House Speaker Paul D. Ryan (R-Wis.) gives a presentation about a Republican plan to repeal the Affordable Care Act and replace it with the American Health Care Act on Capitol Hill in Washington on March 8. (Michael Reynolds/EPA)

On Thursday, a crucial House committee barely passed the Republican alternative to the Affordable Care Act, a.k.a. Obamacare. By a slim 19-to-17 majority, the House Budget Committee advanced the American Health Care Act (AHCA), but all of the Democrats on the committee, as well as three Republicans, voted against it.

This vote is expected to be only one step in a very difficult process to pass the AHCA, which has sparked opposition among conservative House Republicans, some senators and numerous interest groups. Indeed, according to one key forecast, the introduction of the AHCA hasn’t done anything to increase the chances of repealing Obamacare. In fact, it may have reduced those chances.

As I’ve discussed previously, The Monkey Cage and Good Judgment have been running a forecasting tournament for Trump’s first 100 days in office. One of the questions we’ve asked is whether Obamacare’s individual mandate — the requirement to buy health insurance — will be repealed by the end of the 100 days (April 30).

To date, more than 900 forecasters have weighed in. And they are increasingly pessimistic about the chance of a quick repeal of the individual mandate:


They estimate only a 20 percent chance of repeal by April 30 — down from 35 percent a month ago. What’s particularly remarkable is that the probability has dropped even since the introduction of the AHCA. In other words, the legislation intended to repeal key parts of Obamacare has made the repeal of Obamacare less likely.

Some of the forecasters’ comments illuminate the key challenges facing the GOP:

* Trump desperately needs to be seen as keeping his promises and Ryan needs to show his effectiveness as a leader. Countering this is the desperate need of Republican members of Congress to get reelected in 2018 or 2020, and the present bill includes outstanding ammunition for Democrats to use against them.
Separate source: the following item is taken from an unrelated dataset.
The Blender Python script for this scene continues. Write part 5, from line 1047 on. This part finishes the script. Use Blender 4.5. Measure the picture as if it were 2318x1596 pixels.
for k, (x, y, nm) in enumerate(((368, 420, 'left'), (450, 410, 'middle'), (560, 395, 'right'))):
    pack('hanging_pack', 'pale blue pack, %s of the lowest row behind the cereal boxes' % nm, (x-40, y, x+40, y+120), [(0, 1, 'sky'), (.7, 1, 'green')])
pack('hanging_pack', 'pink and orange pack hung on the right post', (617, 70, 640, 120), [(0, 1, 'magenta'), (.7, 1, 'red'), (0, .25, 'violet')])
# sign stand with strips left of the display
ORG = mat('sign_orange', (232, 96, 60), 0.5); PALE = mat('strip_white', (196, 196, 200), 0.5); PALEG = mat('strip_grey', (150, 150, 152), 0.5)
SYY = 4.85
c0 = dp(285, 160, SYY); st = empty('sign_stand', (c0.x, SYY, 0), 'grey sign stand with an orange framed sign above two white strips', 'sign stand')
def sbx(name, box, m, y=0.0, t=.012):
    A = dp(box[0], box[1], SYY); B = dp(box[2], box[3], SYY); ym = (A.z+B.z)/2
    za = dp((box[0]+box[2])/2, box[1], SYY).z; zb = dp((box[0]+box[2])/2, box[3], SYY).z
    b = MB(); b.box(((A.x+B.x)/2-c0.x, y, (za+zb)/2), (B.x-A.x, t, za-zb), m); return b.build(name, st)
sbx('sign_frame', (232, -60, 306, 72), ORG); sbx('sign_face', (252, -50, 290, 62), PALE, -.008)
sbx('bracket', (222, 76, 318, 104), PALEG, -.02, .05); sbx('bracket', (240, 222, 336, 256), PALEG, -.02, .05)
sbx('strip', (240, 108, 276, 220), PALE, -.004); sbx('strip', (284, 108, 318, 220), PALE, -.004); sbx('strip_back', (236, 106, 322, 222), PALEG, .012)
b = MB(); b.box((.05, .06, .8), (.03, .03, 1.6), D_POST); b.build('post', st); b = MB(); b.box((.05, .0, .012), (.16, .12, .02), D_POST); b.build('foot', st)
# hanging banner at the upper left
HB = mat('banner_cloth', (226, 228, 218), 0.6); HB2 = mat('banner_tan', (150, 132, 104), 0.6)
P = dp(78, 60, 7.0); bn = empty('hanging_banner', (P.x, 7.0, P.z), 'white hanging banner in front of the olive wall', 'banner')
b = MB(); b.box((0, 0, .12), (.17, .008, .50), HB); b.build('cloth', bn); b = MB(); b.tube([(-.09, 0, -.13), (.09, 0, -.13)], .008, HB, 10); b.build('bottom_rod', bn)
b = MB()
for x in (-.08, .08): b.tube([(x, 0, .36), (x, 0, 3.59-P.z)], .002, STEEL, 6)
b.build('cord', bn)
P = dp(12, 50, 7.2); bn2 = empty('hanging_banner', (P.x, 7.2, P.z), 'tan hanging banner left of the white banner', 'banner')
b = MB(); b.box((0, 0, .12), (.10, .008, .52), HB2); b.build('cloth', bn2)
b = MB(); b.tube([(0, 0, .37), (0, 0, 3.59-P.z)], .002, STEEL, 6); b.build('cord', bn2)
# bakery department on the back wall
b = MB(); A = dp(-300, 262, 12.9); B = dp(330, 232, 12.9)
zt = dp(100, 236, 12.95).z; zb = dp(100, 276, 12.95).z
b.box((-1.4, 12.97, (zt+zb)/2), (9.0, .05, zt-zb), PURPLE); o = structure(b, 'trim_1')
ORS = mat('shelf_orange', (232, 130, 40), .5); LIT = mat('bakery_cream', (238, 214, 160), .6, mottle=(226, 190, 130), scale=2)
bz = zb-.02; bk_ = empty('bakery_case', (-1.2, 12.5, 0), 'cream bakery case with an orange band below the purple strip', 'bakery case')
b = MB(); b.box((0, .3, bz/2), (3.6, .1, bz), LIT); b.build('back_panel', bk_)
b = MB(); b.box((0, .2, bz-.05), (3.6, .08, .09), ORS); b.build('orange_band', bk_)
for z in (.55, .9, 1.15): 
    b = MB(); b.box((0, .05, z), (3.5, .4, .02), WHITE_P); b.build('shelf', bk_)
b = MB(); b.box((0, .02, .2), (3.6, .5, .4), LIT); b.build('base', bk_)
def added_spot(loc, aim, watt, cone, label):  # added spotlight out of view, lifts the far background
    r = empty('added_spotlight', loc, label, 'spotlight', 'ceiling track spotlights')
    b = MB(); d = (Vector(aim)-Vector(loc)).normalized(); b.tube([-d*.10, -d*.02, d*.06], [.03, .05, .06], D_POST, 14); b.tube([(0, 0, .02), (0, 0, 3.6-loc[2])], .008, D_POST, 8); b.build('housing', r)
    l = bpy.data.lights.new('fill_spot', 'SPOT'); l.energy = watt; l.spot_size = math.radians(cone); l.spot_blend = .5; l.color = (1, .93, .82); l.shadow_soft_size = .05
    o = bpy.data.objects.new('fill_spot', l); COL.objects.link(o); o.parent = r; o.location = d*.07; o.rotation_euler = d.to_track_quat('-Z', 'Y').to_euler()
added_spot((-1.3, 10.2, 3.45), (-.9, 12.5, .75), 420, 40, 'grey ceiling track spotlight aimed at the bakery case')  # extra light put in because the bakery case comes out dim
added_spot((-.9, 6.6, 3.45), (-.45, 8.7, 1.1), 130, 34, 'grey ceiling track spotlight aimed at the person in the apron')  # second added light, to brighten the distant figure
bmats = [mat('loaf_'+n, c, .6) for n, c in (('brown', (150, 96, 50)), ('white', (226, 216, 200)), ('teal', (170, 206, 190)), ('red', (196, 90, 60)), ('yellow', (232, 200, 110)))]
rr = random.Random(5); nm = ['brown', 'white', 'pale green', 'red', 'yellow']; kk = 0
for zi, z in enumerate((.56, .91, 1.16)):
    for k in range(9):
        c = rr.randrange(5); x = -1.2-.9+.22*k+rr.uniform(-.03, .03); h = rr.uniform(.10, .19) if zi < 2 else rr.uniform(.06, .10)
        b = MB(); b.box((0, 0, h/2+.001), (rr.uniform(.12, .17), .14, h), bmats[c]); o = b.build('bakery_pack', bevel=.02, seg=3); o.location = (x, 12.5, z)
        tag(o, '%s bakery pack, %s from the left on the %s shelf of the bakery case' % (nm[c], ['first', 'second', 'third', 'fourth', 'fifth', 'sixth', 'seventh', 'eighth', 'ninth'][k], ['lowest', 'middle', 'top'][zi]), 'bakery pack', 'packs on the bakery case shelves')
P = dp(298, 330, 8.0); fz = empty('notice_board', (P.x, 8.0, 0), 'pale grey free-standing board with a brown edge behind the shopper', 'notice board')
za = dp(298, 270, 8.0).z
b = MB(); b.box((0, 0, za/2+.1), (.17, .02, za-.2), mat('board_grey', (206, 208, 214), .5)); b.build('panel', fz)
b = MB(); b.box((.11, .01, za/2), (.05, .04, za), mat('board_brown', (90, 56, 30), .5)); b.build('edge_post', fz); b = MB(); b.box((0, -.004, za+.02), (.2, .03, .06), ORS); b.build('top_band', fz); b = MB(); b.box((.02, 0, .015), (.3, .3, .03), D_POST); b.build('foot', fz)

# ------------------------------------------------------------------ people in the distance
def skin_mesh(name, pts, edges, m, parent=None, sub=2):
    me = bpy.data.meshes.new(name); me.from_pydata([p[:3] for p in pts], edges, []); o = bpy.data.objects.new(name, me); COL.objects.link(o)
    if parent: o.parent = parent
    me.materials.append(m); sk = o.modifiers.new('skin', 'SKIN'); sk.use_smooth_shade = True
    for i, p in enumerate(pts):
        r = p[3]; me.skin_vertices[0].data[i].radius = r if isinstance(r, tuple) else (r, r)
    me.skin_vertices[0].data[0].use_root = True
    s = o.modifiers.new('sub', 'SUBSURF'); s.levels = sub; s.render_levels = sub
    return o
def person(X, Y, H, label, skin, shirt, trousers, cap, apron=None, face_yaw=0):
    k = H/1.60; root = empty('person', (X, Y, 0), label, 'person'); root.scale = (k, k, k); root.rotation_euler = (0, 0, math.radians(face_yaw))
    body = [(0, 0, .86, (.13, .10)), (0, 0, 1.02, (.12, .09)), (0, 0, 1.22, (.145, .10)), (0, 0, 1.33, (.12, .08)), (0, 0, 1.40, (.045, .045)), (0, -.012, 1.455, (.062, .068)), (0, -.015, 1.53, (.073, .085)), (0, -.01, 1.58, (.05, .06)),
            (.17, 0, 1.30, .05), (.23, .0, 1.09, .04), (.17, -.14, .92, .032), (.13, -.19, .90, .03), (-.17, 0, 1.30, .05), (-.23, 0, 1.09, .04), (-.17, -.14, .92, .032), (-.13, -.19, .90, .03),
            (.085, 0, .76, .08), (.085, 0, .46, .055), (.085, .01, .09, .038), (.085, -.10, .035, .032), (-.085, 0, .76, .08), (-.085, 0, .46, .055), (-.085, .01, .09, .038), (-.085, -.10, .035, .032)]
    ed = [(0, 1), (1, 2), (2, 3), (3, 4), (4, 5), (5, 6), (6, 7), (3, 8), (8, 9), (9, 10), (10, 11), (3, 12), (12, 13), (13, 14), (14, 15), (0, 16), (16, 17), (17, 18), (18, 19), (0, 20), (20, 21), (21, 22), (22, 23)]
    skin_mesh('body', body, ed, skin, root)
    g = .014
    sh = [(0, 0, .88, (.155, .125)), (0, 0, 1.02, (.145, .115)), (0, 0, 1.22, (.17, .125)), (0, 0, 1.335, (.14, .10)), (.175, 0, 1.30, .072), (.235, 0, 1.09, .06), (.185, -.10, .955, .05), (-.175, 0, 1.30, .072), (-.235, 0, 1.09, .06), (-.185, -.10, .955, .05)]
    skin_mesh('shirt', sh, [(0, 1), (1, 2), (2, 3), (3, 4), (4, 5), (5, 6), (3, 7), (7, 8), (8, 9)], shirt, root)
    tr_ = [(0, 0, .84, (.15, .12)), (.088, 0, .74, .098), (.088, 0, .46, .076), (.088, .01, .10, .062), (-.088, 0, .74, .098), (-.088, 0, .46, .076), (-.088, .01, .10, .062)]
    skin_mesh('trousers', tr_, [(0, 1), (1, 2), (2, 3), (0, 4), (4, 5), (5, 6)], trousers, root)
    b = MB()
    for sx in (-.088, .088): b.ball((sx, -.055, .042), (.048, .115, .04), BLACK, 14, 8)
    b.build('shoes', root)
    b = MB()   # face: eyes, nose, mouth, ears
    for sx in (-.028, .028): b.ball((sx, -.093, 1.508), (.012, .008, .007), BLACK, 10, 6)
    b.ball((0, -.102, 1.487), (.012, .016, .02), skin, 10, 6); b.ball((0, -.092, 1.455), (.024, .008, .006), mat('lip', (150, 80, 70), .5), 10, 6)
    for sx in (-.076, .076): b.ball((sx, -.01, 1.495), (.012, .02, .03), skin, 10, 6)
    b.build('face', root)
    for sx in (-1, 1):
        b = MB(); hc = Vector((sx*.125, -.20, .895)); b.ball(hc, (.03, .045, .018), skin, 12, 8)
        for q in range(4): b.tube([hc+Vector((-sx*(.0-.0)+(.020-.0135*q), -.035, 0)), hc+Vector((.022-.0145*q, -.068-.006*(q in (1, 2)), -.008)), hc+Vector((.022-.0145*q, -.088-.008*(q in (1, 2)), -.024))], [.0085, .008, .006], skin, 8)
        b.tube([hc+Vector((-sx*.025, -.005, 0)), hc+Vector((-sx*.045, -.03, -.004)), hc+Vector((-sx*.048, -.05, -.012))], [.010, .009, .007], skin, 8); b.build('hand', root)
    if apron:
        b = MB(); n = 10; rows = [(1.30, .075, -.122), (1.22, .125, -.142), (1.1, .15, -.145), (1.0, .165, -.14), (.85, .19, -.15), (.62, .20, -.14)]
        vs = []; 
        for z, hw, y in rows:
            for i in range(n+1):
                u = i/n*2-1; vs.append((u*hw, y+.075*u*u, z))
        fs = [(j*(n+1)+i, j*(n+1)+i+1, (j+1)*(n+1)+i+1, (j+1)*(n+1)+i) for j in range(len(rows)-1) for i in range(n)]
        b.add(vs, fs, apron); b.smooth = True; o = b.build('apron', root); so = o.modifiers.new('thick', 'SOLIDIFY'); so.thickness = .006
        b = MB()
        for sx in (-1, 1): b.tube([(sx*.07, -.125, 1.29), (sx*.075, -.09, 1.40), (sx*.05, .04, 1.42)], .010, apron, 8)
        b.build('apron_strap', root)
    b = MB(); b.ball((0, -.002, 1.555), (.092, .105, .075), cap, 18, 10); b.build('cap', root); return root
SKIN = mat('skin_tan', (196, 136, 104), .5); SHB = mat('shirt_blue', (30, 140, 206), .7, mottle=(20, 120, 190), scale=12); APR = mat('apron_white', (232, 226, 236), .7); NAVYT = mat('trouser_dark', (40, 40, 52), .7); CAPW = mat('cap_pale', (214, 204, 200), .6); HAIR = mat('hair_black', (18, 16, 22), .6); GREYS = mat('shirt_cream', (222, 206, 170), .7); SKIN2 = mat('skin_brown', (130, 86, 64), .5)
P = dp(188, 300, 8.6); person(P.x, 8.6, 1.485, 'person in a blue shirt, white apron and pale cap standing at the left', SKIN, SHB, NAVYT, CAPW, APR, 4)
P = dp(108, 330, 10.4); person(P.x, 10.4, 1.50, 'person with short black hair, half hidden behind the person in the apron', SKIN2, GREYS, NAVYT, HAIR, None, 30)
* I think it works for the benefit of all in Congress to delay a vote until after the midterm election. Republicans can have their cake and eat it, too, shifting blame onto “obstructionist” Democrats, and Democrats can look tough by voting against every unpopular/expensive aspect of any proposal.

* Artificial deadlines on complicated issues are useful for pushing things along but difficult to achieve in practice.

* Congress goes into recess after April 7 and only comes back on April 24. Very unlikely that such a controversial, impactful bill makes it through both houses in just the 36 days that Congress will actually be active before April 30.

Of course, the GOP’s efforts to replace Obamacare may ultimately come to fruition after April 30. But right now, there’s only an outside chance that they will achieve this goal as quickly as they had hoped.